Secara spesifik personal branding adalah sebuah seni dalam menarik dan memelihara lebih banyak klien dengan cara membentuk persepsi publik secara aktif. Selain itu personal branding merupakan sebuah pencitraan pribadi yang mewakili serangkaian keahlian, suatu ide cemerlang, sebuah sistem kepercayaan, dan persamaan nilai yang dianggap menarik oleh orang lain. Personal Branding adalah segala sesuatu yang ada pada diri anda yang membedakan dan menjual, seperti pesan anda, pembawaan diri dan taktik pemasaran.

Presiden Amerika Serikat, Barack Obama melakukannya. Pun dengan Presiden Republik Indonesia, Joko Widodo. Secara sederhana, berapa banyak nama Joko yang ada di Indonesia? Pemilihan kata “Jokowi” menjadi unsur pembeda. Jika Anda butuh bukti, coba anda browsing di Google kata “Jokowi” dan kata “Joko Widodo”, maka anda akan menemukan jumlah pencarian yang lebih banyak untuk kata “Jokowi” (22,9 juta) ketimbang kata “Joko Widodo” (2,3 juta). Itulah hebatnya fungsi sebuah brand.

Ketika kita membicarakan David Beckham, Cristiano Ronaldo, Lionel Messi, Gareth Bale, kata-kata apa yang langsung muncul dalam benak anda? Populer? Hebat? Superstar? Jago? Juara? Itulah persepsi yang melekat dengan mereka. Tanpa bermaksud mengarahkan, bagi saya pribadi, ketika saya membicarakan mengenai keempat pesepakbola tersebut, saya mengasosiasikan kata-kata seperti prestasi, pemenang, pekerja keras, dan pesepakbola yang cemerlang.

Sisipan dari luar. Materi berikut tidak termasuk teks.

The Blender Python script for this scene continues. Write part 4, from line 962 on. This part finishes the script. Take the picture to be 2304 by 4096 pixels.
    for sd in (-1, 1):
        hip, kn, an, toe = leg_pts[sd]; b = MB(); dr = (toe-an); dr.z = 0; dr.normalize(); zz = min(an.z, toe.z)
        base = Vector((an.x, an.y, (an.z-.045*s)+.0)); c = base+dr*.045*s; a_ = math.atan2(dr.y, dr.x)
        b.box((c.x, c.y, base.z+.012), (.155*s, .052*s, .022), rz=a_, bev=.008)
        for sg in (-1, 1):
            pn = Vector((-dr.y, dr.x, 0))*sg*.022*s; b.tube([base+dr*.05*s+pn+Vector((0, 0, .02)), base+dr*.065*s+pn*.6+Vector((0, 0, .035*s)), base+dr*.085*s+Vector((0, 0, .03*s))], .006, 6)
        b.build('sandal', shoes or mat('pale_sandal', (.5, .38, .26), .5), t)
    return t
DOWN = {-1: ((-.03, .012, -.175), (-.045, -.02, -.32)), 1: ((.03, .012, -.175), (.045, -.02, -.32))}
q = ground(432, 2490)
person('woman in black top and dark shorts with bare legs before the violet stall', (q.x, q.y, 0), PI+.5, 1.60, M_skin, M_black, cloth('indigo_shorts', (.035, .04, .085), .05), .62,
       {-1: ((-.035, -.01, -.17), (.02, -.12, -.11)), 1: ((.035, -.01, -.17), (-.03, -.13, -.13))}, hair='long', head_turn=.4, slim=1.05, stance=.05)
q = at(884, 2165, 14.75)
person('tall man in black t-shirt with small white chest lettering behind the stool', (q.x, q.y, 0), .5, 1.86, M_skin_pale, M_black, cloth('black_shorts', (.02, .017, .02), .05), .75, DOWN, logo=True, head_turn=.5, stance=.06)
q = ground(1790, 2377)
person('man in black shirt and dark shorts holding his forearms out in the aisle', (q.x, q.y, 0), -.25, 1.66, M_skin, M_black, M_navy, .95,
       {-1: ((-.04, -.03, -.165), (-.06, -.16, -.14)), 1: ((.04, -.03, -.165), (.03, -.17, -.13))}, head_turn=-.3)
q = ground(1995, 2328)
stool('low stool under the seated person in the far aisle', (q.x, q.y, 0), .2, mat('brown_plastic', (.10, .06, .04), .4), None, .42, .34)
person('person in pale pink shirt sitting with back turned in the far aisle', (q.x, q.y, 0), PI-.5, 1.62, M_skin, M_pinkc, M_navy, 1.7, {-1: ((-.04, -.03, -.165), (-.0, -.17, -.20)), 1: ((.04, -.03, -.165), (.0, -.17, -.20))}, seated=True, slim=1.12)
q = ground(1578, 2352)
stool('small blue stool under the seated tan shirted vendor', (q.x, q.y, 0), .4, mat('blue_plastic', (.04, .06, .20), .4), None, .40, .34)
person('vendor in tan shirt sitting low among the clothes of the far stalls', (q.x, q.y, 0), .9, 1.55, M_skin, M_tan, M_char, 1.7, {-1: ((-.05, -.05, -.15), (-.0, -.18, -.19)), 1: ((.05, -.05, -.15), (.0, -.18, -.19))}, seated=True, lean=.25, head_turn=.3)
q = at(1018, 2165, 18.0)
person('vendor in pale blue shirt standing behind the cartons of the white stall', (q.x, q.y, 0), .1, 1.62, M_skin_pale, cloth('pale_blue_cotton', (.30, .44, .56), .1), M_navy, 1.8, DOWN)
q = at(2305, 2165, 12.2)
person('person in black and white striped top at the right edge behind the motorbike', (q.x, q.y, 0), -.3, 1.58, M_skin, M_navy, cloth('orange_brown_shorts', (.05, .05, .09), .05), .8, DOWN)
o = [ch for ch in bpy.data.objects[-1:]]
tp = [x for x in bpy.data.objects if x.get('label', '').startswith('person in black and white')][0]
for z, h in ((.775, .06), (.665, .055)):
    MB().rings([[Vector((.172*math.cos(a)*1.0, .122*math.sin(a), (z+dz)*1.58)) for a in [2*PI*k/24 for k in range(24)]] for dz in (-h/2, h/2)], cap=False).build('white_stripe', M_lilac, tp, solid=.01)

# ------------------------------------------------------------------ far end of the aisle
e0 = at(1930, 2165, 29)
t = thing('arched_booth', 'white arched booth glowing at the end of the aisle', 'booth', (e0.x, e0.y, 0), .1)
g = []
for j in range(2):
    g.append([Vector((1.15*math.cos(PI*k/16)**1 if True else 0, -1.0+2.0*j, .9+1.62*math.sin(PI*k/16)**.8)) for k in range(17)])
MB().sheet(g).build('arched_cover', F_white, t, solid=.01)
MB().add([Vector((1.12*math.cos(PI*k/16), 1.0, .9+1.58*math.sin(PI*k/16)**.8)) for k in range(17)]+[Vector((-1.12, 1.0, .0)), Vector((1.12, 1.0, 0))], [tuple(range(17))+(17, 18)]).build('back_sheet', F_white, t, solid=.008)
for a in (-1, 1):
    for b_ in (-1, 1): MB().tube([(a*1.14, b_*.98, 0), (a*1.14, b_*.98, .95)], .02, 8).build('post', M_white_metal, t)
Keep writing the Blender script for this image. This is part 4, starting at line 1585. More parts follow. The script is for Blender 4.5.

Kesebelasan di Eropa sudah canggih betul dalam memanfaatkan popularitas pesepakbola yang bermain untuk mereka. Mereka benar-benar bisa mendulang uang hanya dari penjualan kostum dengan nama punggung pemain yang mereka miliki.

Real Madrid konon mampu mendulang lebih dari 100 juta pounds dalam waktu satu tahun untuk penjualan kostum Ronaldo. Hal ini jelas membuat transfer Ronaldo dari MU ke Madrid senilai 90-an juta pounds menjadi kecil nilainya.

Inilah yang kemudian (mungkin) disadari oleh sejumlah pesepakbola yang mulai berpikir untuk melakukan kapitalisasi atas popularitas yang mereka miliki. Brand mampu memperluas nilai yang ditawarkan. Dari sekadar pesepakbola yang mendapatkan penghasilan dari gaji, kontrak sponsor dan iklan, perluasan eksistensi seseorang menjadi sebuah brand, membuat mereka bernilai lebih dan bisa menjual apa saja yang memiliki kedekatan asosiasi dengan mereka. David Beckham misalnya, yang menjual lini parfumnya sendiri. Beckham pasti sadar kalau ia perlu pemasukan dari luar sepakbola untuk membiayai gaya hidup dirinya dan keluarganya setelah benar-benar pensiun dari sepakbola.

Brand memang sungguh meningkatkan nilai, termasuk nilai jual dari sebuah produk. Coba saja Anda tempelkan logo “Zara” dan menjualnya di toko-toko yang ada di dalam mal. Orang-orang barangkali hanya mengangguk dan berpikir untuk mengumpulkan uang demi membelinya.

Hal serupa juga terjadi misalnya saat saya dan Beckham menjual parfum beraroma manggis dengan menetapkan harga satu juta rupiah. Anda mungkin akan menyebut saya gendeng dan absurd tingkat dewa karena menjual parfum beraroma aneh dan berharga mahal. Namun, tidak unguk Beckham. Anda mungkin berpikir kalau parfum tersebut adalah inovasi yang luar biasa hebat.

Pada akhirnya, strategi branding dan marketing akan membuat pesepakbola bernilai lebih. Maka, jangan heran kalau Arsenal mati-matian menyuruh para pemainnya untuk tidak merokok di depan umum karena hal tersebut selain akan menurunkan nilai sang pemain juga secara tidak langsung akan mengurangi nilai dari klub itu sendiri.